Drop every picture, then transcribe the remaining data exactly.
— Begin —
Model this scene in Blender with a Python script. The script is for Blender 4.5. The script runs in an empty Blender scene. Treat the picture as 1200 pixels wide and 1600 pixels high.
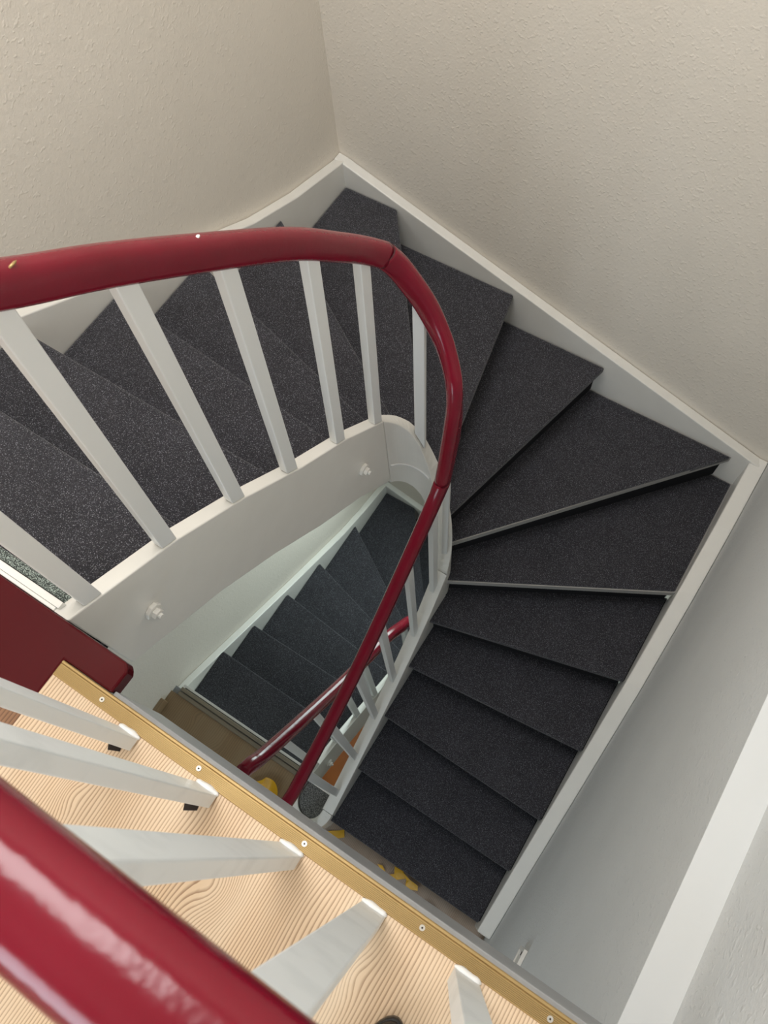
import bpy, bmesh, math, random
from mathutils import Matrix, Vector
random.seed(4)
S = bpy.context.scene
COL = S.collection
PI = math.pi
r = 0.178            # riser height
H = 16 * r           # storey height

# ------------------------------------------------------------------ camera
cam_d = bpy.data.cameras.new('camera')
cam = bpy.data.objects.new('camera', cam_d)
COL.objects.link(cam)
CAM_R = [[0.841617, -0.474681, 0.2576], [0.536864, 0.787248, -0.303344], [-0.058804, 0.393596, 0.917401]]
CAM_C = [0.51747, 0.07688, 1.25271]
M = Matrix.Identity(4)
for i in range(3):
    for j in range(3):
        M[i][j] = CAM_R[i][j]
    M[i][3] = CAM_C[i]
cam.matrix_world = M
cam_d.sensor_fit = 'VERTICAL'
cam_d.sensor_height = 36
cam_d.sensor_width = 27
cam_d.lens = 28.038
cam_d.clip_start = 0.02
cam_d.dof.use_dof = True
cam_d.dof.focus_distance = 1.75
cam_d.dof.aperture_fstop = 12.0
S.camera = cam

# ------------------------------------------------------------------ light
S.view_settings.view_transform = 'Standard'
S.view_settings.look = 'None'
S.view_settings.exposure = 0.0
S.view_settings.gamma = 1.0
S.view_settings.use_curve_mapping = False
try:
    S.cycles.use_denoising = True
    S.cycles.max_bounces = 10
    S.cycles.diffuse_bounces = 6
except Exception:
    pass
W = bpy.data.worlds.new('sky'); S.world = W; W.use_nodes = True
W.node_tree.nodes['Background'].inputs[0].default_value = (0.72, 0.82, 1.0, 1)
W.node_tree.nodes['Background'].inputs[1].default_value = 1.0

def area(name, loc, direction, sx, sy, power, color):
    l = bpy.data.lights.new(name, 'AREA'); l.shape = 'RECTANGLE'
    l.size, l.size_y, l.energy, l.color = sx, sy, power, color
    o = bpy.data.objects.new(name, l); COL.objects.link(o)
    o.location = loc
    o.rotation_euler = Vector(direction).to_track_quat('-Z', 'Y').to_euler()
    return o
area('skylight_daylight', (-0.38, 0.74, 2.42), (0, 0, -1), 1.0, 1.1, 41, (1.0, 0.985, 0.955))
area('landing_window_daylight', (0.0, -1.68, 1.35), (0, 1, -0.15), 0.8, 0.9, 15, (0.84, 0.93, 1.0))
area('stair_window_daylight', (-0.32, 2.02, -2.62), (0, -1, -0.35), 0.74, 0.9, 20, (0.84, 1.0, 0.97))
area('hall_fill_light', (0.2, -1.66, -H + 1.45), (0, 1, -0.1), 0.8, 0.9, 10, (0.78, 0.90, 1.0))  # added fill for the lower hall and right wall, no window there
area('cellar_lamp_light', (-0.5, 0.6, -H - 0.75), (0, 0, -1), 0.3, 0.3, 6, (1.0, 0.8, 0.6))

# ------------------------------------------------------------------ materials
def new_mat(name, col, rough=0.5, metal=0.0, spec=0.5):
    m = bpy.data.materials.new(name); m.use_nodes = True
    b = m.node_tree.nodes['Principled BSDF']
    b.inputs['Base Color'].default_value = (*col, 1)
    b.inputs['Roughness'].default_value = rough
    b.inputs['Metallic'].default_value = metal
    b.inputs['Specular IOR Level'].default_value = spec
    return m
class NT:
    def __init__(s, m):
        s.n = m.node_tree.nodes; s.l = m.node_tree.links; s.b = s.n['Principled BSDF']
    def add(s, t, **kw):
        n = s.n.new(t)
        for k, v in kw.items():
            if k in n.inputs: n.inputs[k].default_value = v
            else: setattr(n, k, v)
        return n
    def coord(s, turn=True):
        o = s.add('ShaderNodeTexCoord').outputs['Object']
        if not turn: return o
        m = s.add('ShaderNodeMapping'); m.inputs['Rotation'].default_value = (0.61, 0.43, 0.27); m.inputs['Location'].default_value = (1.37, 2.11, 0.73)
        s.l.new(o, m.inputs[0]); return m.outputs[0]
    def noise(s, vec, scale, detail=2.0, rough=0.5, out='Fac'):
        n = s.add('ShaderNodeTexNoise', Scale=scale, Detail=detail, Roughness=rough)
        s.l.new(vec, n.inputs['Vector']); return n.outputs[out]
    def ramp(s, fac, stops):
        n = s.add('ShaderNodeValToRGB')
        e = n.color_ramp.elements
        while len(e) < len(stops): e.new(0.5)
        for el, (p, c) in zip(e, stops):
            el.position = p; el.color = (*c, 1) if len(c) == 3 else c
        s.l.new(fac, n.inputs[0]); return n.outputs[0]
    def math(s, op, a, b=None, c=None):
        n = s.add('ShaderNodeMath', operation=op)
        for i, v in enumerate((a, b, c)):
            if v is None: continue
            if isinstance(v, (int, float)): n.inputs[i].default_value = v
            else: s.l.new(v, n.inputs[i])
        return n.outputs[0]
    def bump(s, h, strength, dist):
        n = s.add('ShaderNodeBump', Strength=strength, Distance=dist)
        s.l.new(h, n.inputs['Height']); s.l.new(n.outputs[0], s.b.inputs['Normal'])
    def color(s, c): s.l.new(c, s.b.inputs['Base Color'])

def g(v): return (v, v, v)
# wall: ingrain-textured matt emulsion
m_wall = new_mat('wall_plaster', (0.80, 0.765, 0.70), 0.75, spec=0.3)
t = NT(m_wall); c = t.coord()
h1 = t.noise(c, 130, 3, 0.6); h2 = t.noise(c, 45, 2)
h3 = t.ramp(t.noise(c, 75, 1), [(0.60, g(0)), (0.70, g(1))])
t.bump(t.math('ADD', t.math('ADD', h1, h2), t.math('MULTIPLY', h3, 0.9)), 0.22, 0.003)
t.color(t.ramp(t.noise(c, 3, 2), [(0.3, (0.765, 0.708, 0.625)), (0.7, (0.79, 0.733, 0.65))]))
m_wall_shaded = m_wall.copy(); m_wall_shaded.name = 'shaded_wall_plaster'  # same plaster, cooler and dimmer light put into the grey
for n_ in m_wall_shaded.node_tree.nodes:
    if n_.type == 'BUMP': n_.inputs['Strength'].default_value = 0.36
    if n_.type == 'VALTORGB' and n_.color_ramp.elements[0].color[0] > .7 :
        n_.color_ramp.elements[0].color = (0.63, 0.645, 0.645, 1); n_.color_ramp.elements[1].color = (0.66, 0.675, 0.675, 1)
# white gloss paint
m_white = new_mat('white_gloss_paint', (0.84, 0.825, 0.78), 0.32)
t = NT(m_white); c = t.coord()
t.bump(t.noise(c, 60, 3), 0.12, 0.002)
t.color(t.ramp(t.noise(c, 14, 4), [(0.3, (0.79, 0.775, 0.73)), (0.7, (0.815, 0.80, 0.755))]))
# baluster paint (slightly cooler satin)
m_bal = new_mat('baluster_paint', (0.81, 0.82, 0.81), 0.38)
t = NT(m_bal); c = t.coord()
t.bump(t.noise(c, 90, 2), 0.08, 0.002)
m_bal_daylit = new_mat('daylit_baluster_paint', (0.76, 0.80, 0.815), 0.36)  # landing balusters: cool daylight tint put into the paint colour
t = NT(m_bal_daylit); c = t.coord()
t.bump(t.noise(c, 70, 3), 0.12, 0.002)
t.color(t.ramp(t.noise(c, 18, 4), [(0.25, (0.68, 0.72, 0.735)), (0.5, (0.77, 0.81, 0.825))]))
m_caulk = new_mat('white_caulk', (0.93, 0.93, 0.93), 0.35)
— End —
= Expected answer =
Model this scene in Blender with a Python script. The script is for Blender 4.5. The script runs in an empty Blender scene. Treat the picture as 1200 pixels wide and 1600 pixels high.
import bpy, bmesh, math, random
from mathutils import Matrix, Vector
random.seed(4)
S = bpy.context.scene
COL = S.collection
PI = math.pi
r = 0.178            # riser height
H = 16 * r           # storey height

# ------------------------------------------------------------------ camera
cam_d = bpy.data.cameras.new('camera')
cam = bpy.data.objects.new('camera', cam_d)
COL.objects.link(cam)
CAM_R = [[0.841617, -0.474681, 0.2576], [0.536864, 0.787248, -0.303344], [-0.058804, 0.393596, 0.917401]]
CAM_C = [0.51747, 0.07688, 1.25271]
M = Matrix.Identity(4)
for i in range(3):
    for j in range(3):
        M[i][j] = CAM_R[i][j]
    M[i][3] = CAM_C[i]
cam.matrix_world = M
cam_d.sensor_fit = 'VERTICAL'
cam_d.sensor_height = 36
cam_d.sensor_width = 27
cam_d.lens = 28.038
cam_d.clip_start = 0.02
cam_d.dof.use_dof = True
cam_d.dof.focus_distance = 1.75
cam_d.dof.aperture_fstop = 12.0
S.camera = cam

# ------------------------------------------------------------------ light
S.view_settings.view_transform = 'Standard'
S.view_settings.look = 'None'
S.view_settings.exposure = 0.0
S.view_settings.gamma = 1.0
S.view_settings.use_curve_mapping = False
try:
    S.cycles.use_denoising = True
    S.cycles.max_bounces = 10
    S.cycles.diffuse_bounces = 6
except Exception:
    pass
W = bpy.data.worlds.new('sky'); S.world = W; W.use_nodes = True
W.node_tree.nodes['Background'].inputs[0].default_value = (0.72, 0.82, 1.0, 1)
W.node_tree.nodes['Background'].inputs[1].default_value = 1.0

def area(name, loc, direction, sx, sy, power, color):
    l = bpy.data.lights.new(name, 'AREA'); l.shape = 'RECTANGLE'
    l.size, l.size_y, l.energy, l.color = sx, sy, power, color
    o = bpy.data.objects.new(name, l); COL.objects.link(o)
    o.location = loc
    o.rotation_euler = Vector(direction).to_track_quat('-Z', 'Y').to_euler()
    return o
area('skylight_daylight', (-0.38, 0.74, 2.42), (0, 0, -1), 1.0, 1.1, 41, (1.0, 0.985, 0.955))
area('landing_window_daylight', (0.0, -1.68, 1.35), (0, 1, -0.15), 0.8, 0.9, 15, (0.84, 0.93, 1.0))
area('stair_window_daylight', (-0.32, 2.02, -2.62), (0, -1, -0.35), 0.74, 0.9, 20, (0.84, 1.0, 0.97))
area('hall_fill_light', (0.2, -1.66, -H + 1.45), (0, 1, -0.1), 0.8, 0.9, 10, (0.78, 0.90, 1.0))  # added fill for the lower hall and right wall, no window there
area('cellar_lamp_light', (-0.5, 0.6, -H - 0.75), (0, 0, -1), 0.3, 0.3, 6, (1.0, 0.8, 0.6))

# ------------------------------------------------------------------ materials
def new_mat(name, col, rough=0.5, metal=0.0, spec=0.5):
    m = bpy.data.materials.new(name); m.use_nodes = True
    b = m.node_tree.nodes['Principled BSDF']
    b.inputs['Base Color'].default_value = (*col, 1)
    b.inputs['Roughness'].default_value = rough
    b.inputs['Metallic'].default_value = metal
    b.inputs['Specular IOR Level'].default_value = spec
    return m
class NT:
    def __init__(s, m):
        s.n = m.node_tree.nodes; s.l = m.node_tree.links; s.b = s.n['Principled BSDF']
    def add(s, t, **kw):
        n = s.n.new(t)
        for k, v in kw.items():
            if k in n.inputs: n.inputs[k].default_value = v
            else: setattr(n, k, v)
        return n
    def coord(s, turn=True):
        o = s.add('ShaderNodeTexCoord').outputs['Object']
        if not turn: return o
        m = s.add('ShaderNodeMapping'); m.inputs['Rotation'].default_value = (0.61, 0.43, 0.27); m.inputs['Location'].default_value = (1.37, 2.11, 0.73)
        s.l.new(o, m.inputs[0]); return m.outputs[0]
    def noise(s, vec, scale, detail=2.0, rough=0.5, out='Fac'):
        n = s.add('ShaderNodeTexNoise', Scale=scale, Detail=detail, Roughness=rough)
        s.l.new(vec, n.inputs['Vector']); return n.outputs[out]
    def ramp(s, fac, stops):
        n = s.add('ShaderNodeValToRGB')
        e = n.color_ramp.elements
        while len(e) < len(stops): e.new(0.5)
        for el, (p, c) in zip(e, stops):
            el.position = p; el.color = (*c, 1) if len(c) == 3 else c
        s.l.new(fac, n.inputs[0]); return n.outputs[0]
    def math(s, op, a, b=None, c=None):
        n = s.add('ShaderNodeMath', operation=op)
        for i, v in enumerate((a, b, c)):
            if v is None: continue
            if isinstance(v, (int, float)): n.inputs[i].default_value = v
            else: s.l.new(v, n.inputs[i])
        return n.outputs[0]
    def bump(s, h, strength, dist):
        n = s.add('ShaderNodeBump', Strength=strength, Distance=dist)
        s.l.new(h, n.inputs['Height']); s.l.new(n.outputs[0], s.b.inputs['Normal'])
    def color(s, c): s.l.new(c, s.b.inputs['Base Color'])

def g(v): return (v, v, v)
# wall: ingrain-textured matt emulsion
m_wall = new_mat('wall_plaster', (0.80, 0.765, 0.70), 0.75, spec=0.3)
t = NT(m_wall); c = t.coord()
h1 = t.noise(c, 130, 3, 0.6); h2 = t.noise(c, 45, 2)
h3 = t.ramp(t.noise(c, 75, 1), [(0.60, g(0)), (0.70, g(1))])
t.bump(t.math('ADD', t.math('ADD', h1, h2), t.math('MULTIPLY', h3, 0.9)), 0.22, 0.003)
t.color(t.ramp(t.noise(c, 3, 2), [(0.3, (0.765, 0.708, 0.625)), (0.7, (0.79, 0.733, 0.65))]))
m_wall_shaded = m_wall.copy(); m_wall_shaded.name = 'shaded_wall_plaster'  # same plaster, cooler and dimmer light put into the grey
for n_ in m_wall_shaded.node_tree.nodes:
    if n_.type == 'BUMP': n_.inputs['Strength'].default_value = 0.36
    if n_.type == 'VALTORGB' and n_.color_ramp.elements[0].color[0] > .7 :
        n_.color_ramp.elements[0].color = (0.63, 0.645, 0.645, 1); n_.color_ramp.elements[1].color = (0.66, 0.675, 0.675, 1)
# white gloss paint
m_white = new_mat('white_gloss_paint', (0.84, 0.825, 0.78), 0.32)
t = NT(m_white); c = t.coord()
t.bump(t.noise(c, 60, 3), 0.12, 0.002)
t.color(t.ramp(t.noise(c, 14, 4), [(0.3, (0.79, 0.775, 0.73)), (0.7, (0.815, 0.80, 0.755))]))
# baluster paint (slightly cooler satin)
m_bal = new_mat('baluster_paint', (0.81, 0.82, 0.81), 0.38)
t = NT(m_bal); c = t.coord()
t.bump(t.noise(c, 90, 2), 0.08, 0.002)
m_bal_daylit = new_mat('daylit_baluster_paint', (0.76, 0.80, 0.815), 0.36)  # landing balusters: cool daylight tint put into the paint colour
t = NT(m_bal_daylit); c = t.coord()
t.bump(t.noise(c, 70, 3), 0.12, 0.002)
t.color(t.ramp(t.noise(c, 18, 4), [(0.25, (0.68, 0.72, 0.735)), (0.5, (0.77, 0.81, 0.825))]))
m_caulk = new_mat('white_caulk', (0.93, 0.93, 0.93), 0.35)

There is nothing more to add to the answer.